- Your goal
Copy out the data below from the line containing "Generate a Blender" to the line containing "from mathutils.geometry import", both lines included, with all images left out.

## BEGIN Excerpted data

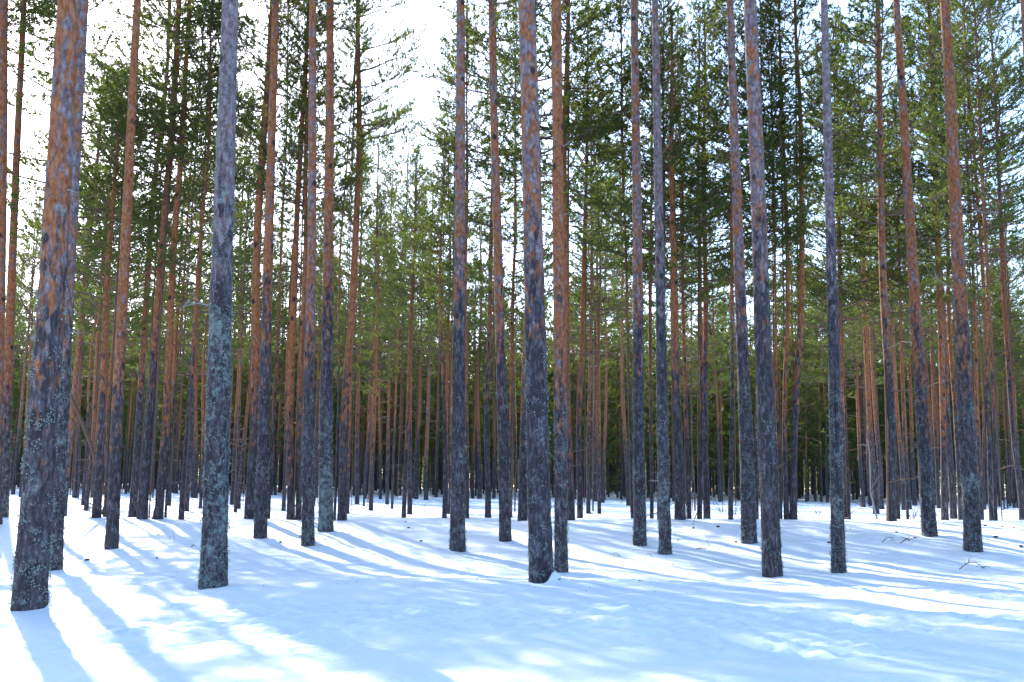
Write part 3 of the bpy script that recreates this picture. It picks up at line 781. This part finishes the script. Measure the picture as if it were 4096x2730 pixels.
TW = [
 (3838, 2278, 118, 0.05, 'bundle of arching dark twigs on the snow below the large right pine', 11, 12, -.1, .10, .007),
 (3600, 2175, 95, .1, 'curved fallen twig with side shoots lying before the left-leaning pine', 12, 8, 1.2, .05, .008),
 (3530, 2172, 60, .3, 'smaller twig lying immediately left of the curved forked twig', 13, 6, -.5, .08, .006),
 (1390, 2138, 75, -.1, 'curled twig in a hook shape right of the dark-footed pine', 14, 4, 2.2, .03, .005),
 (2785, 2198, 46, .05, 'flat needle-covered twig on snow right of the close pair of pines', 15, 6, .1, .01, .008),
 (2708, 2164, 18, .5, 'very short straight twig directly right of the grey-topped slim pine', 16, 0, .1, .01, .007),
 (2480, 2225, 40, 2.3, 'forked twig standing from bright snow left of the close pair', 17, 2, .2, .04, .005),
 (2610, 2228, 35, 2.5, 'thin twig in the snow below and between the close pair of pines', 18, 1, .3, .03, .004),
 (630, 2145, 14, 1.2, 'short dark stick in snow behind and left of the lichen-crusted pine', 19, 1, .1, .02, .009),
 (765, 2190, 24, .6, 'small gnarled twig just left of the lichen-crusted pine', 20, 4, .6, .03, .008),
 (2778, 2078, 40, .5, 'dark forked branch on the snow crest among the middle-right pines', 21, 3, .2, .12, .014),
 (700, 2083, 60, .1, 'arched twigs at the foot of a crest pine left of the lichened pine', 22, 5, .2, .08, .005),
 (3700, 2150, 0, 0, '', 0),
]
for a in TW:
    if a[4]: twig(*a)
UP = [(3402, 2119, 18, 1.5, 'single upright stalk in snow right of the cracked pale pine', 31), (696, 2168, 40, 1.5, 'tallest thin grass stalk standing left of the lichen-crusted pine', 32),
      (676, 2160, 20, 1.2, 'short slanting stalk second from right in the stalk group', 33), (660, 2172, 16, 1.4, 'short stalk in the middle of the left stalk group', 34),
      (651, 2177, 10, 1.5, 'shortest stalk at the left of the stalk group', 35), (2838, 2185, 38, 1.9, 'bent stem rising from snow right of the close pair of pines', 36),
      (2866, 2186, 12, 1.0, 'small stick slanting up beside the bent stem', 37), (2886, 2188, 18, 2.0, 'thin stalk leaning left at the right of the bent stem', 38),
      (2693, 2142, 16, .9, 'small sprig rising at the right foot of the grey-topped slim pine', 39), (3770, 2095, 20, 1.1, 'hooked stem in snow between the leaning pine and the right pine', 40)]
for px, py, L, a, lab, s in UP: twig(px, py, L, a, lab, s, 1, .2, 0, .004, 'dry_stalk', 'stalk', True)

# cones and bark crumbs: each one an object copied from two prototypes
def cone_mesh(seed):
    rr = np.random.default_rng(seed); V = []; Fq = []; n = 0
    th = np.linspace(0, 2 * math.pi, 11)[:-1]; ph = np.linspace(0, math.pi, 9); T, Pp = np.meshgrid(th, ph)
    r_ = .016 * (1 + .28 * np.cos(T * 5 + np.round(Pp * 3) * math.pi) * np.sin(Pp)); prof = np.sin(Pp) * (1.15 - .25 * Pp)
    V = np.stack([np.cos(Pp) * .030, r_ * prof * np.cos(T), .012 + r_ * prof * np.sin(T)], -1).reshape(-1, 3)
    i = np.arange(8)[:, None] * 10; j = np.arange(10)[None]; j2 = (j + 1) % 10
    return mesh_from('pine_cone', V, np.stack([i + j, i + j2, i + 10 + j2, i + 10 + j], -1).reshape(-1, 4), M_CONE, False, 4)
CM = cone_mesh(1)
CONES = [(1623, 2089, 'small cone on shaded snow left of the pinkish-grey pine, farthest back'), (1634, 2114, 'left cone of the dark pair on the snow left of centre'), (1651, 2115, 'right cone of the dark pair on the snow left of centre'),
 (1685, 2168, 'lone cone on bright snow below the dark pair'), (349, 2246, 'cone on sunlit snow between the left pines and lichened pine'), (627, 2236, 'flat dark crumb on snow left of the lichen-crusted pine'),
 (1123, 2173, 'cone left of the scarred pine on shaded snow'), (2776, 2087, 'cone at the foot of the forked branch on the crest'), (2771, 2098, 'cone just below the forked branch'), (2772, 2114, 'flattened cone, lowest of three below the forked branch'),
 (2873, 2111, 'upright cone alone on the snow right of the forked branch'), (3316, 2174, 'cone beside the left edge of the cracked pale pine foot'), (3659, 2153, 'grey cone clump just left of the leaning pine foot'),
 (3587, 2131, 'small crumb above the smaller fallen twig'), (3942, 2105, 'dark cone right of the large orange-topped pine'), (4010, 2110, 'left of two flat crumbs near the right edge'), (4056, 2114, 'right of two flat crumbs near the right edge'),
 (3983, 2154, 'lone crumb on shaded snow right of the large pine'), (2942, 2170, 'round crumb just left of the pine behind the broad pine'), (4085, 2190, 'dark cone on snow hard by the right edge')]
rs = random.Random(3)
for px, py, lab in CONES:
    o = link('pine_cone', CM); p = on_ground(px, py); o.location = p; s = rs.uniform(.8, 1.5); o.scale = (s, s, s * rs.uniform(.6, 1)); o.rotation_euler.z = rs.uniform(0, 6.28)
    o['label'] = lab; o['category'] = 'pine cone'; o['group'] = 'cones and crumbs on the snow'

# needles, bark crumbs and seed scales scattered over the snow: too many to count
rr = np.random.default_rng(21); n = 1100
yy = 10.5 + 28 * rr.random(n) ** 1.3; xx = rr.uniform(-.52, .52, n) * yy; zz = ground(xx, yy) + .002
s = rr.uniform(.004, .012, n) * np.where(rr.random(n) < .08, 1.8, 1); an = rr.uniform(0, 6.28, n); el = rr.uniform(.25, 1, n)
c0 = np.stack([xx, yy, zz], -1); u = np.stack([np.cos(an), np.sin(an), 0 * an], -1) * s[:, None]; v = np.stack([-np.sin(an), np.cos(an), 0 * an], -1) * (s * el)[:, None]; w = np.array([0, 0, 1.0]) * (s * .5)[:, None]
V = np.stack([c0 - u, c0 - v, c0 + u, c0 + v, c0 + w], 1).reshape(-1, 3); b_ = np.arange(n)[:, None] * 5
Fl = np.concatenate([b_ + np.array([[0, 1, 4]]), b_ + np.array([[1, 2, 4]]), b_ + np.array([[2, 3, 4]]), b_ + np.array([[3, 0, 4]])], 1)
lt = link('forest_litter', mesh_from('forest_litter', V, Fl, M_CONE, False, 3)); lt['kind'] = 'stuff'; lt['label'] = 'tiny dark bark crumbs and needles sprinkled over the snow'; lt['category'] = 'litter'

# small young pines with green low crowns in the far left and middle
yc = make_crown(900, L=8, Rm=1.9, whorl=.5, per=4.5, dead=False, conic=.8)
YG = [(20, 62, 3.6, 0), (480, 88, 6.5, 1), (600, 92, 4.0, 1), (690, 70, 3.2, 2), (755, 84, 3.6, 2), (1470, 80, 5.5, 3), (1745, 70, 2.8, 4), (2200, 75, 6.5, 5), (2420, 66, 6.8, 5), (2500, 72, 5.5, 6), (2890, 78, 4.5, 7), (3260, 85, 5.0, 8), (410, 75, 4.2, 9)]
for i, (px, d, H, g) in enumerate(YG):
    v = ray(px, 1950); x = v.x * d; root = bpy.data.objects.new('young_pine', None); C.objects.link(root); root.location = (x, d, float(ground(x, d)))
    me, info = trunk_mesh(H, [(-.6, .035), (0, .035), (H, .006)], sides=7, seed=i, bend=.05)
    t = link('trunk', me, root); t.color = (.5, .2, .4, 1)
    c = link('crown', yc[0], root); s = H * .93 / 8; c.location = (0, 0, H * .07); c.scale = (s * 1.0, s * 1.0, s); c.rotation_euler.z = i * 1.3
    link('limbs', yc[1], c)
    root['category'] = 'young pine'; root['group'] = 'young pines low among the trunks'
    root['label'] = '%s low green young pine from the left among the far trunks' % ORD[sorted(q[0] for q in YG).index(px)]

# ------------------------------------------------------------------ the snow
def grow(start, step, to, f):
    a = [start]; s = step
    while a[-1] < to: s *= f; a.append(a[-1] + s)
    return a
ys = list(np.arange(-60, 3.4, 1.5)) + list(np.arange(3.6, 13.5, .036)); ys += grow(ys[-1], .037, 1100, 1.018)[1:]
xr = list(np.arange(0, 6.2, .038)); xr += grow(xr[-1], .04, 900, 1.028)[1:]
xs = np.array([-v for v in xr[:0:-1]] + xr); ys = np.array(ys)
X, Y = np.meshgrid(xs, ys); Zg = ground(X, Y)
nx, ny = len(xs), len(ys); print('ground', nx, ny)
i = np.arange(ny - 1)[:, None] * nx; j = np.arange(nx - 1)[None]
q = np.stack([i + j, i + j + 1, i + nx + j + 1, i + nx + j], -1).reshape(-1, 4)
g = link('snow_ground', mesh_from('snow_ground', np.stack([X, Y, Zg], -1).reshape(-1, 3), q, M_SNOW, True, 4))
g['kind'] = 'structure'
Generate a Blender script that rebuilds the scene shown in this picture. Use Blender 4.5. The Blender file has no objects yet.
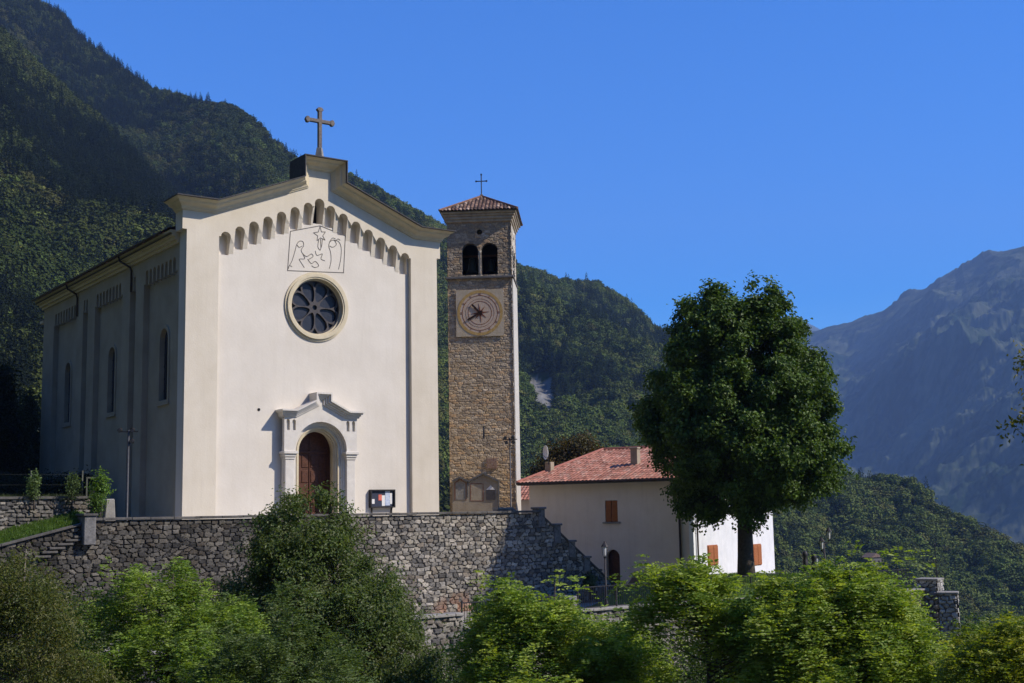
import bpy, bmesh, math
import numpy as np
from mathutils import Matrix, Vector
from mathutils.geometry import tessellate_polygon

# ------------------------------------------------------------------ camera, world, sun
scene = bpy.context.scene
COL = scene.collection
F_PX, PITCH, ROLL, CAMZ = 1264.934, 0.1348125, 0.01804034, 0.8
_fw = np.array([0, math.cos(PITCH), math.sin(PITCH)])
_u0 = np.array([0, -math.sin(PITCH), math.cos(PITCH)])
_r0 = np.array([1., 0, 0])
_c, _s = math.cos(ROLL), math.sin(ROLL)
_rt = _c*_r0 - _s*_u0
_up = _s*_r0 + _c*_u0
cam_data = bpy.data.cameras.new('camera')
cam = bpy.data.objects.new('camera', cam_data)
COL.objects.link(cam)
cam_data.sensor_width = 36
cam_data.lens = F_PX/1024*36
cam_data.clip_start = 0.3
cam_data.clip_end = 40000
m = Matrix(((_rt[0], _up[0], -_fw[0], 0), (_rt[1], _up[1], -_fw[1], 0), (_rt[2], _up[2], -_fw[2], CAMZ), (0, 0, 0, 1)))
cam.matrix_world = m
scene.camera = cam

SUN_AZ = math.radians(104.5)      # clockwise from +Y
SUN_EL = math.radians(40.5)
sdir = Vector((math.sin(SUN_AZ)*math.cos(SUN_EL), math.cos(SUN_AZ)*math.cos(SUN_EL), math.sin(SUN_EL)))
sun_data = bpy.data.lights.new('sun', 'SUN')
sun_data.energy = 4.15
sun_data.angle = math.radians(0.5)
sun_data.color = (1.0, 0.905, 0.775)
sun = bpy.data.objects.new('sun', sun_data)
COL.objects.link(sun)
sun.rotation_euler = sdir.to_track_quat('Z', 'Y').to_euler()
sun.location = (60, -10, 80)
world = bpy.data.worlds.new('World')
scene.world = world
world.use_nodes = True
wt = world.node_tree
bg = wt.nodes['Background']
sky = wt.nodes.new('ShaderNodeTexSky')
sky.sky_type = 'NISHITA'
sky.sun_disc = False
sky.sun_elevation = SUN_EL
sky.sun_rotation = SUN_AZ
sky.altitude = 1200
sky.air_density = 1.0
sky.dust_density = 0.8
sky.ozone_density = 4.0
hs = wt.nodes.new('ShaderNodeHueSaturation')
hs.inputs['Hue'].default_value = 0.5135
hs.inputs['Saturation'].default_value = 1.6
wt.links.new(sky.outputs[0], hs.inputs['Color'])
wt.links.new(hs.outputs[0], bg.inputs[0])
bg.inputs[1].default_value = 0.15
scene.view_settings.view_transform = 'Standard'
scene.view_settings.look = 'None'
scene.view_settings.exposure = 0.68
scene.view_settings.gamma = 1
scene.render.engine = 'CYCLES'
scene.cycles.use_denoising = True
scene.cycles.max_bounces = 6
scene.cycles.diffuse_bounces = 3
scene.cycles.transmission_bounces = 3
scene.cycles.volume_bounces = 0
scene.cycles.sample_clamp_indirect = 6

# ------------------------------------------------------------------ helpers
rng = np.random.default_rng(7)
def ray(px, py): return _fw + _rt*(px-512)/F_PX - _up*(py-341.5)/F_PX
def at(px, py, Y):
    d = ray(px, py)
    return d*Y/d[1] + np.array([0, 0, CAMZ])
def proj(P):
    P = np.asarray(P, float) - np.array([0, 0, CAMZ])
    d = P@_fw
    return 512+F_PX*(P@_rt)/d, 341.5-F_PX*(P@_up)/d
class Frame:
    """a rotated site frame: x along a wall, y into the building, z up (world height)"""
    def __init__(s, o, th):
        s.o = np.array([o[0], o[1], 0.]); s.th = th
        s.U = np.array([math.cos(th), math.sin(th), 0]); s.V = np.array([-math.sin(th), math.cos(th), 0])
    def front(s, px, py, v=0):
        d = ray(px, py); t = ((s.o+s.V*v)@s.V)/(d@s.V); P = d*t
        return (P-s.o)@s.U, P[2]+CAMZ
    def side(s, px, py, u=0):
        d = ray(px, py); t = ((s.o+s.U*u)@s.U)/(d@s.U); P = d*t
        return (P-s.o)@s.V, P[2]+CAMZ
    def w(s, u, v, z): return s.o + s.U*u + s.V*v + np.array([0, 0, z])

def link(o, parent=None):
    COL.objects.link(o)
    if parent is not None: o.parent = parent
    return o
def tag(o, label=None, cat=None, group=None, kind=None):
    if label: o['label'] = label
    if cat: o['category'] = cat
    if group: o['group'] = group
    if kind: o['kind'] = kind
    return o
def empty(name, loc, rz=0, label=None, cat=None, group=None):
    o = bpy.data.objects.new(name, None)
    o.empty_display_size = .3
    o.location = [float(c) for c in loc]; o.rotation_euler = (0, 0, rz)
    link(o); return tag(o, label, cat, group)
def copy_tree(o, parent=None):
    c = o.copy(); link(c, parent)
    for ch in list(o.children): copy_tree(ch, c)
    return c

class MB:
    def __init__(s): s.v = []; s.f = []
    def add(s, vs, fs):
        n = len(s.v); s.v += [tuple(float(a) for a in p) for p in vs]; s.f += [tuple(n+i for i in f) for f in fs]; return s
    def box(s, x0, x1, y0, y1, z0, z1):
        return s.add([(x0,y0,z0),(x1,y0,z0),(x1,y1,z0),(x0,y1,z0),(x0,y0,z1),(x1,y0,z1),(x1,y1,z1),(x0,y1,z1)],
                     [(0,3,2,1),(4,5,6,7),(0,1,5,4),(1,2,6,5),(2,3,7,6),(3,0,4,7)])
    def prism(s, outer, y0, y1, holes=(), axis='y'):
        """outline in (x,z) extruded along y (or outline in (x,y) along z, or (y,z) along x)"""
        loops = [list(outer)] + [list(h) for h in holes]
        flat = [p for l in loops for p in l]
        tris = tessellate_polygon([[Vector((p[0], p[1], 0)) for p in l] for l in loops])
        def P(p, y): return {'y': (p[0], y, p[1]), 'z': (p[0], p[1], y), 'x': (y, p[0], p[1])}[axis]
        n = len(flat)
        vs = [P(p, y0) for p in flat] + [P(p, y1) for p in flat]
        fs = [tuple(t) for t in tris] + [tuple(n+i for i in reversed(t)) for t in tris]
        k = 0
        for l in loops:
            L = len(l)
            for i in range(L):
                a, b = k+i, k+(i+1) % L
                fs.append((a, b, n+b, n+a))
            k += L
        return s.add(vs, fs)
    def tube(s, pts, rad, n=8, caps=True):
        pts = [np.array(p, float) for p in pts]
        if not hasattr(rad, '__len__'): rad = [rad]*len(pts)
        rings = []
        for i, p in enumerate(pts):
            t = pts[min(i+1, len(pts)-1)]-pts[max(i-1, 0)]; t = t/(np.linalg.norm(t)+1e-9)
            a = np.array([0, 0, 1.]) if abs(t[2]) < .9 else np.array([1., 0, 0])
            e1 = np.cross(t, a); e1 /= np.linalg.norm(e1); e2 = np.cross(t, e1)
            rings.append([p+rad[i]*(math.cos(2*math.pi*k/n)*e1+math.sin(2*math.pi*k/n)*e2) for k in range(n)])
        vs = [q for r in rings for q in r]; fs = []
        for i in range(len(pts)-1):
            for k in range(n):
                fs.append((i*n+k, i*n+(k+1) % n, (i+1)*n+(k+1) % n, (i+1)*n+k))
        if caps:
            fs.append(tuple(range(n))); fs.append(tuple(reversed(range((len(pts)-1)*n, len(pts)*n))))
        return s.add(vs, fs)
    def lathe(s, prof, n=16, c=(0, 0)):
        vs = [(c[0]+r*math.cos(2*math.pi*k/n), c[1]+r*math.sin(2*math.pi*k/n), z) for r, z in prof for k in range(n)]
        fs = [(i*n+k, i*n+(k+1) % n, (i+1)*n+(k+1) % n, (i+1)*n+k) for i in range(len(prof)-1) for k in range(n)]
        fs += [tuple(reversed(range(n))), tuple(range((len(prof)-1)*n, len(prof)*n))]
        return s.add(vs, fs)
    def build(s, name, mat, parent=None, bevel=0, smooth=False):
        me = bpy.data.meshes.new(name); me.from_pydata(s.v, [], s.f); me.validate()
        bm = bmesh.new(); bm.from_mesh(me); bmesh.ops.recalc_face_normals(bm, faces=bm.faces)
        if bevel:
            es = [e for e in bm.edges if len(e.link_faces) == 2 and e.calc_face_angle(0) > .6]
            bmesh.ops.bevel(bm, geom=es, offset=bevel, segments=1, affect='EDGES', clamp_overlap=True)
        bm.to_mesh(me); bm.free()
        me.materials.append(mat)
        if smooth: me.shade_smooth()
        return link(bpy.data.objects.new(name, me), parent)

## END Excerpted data

- Full response
Generate a Blender script that rebuilds the scene shown in this picture. Use Blender 4.5. The Blender file has no objects yet.
import bpy, bmesh, math
import numpy as np
from mathutils import Matrix, Vector
from mathutils.geometry import tessellate_polygon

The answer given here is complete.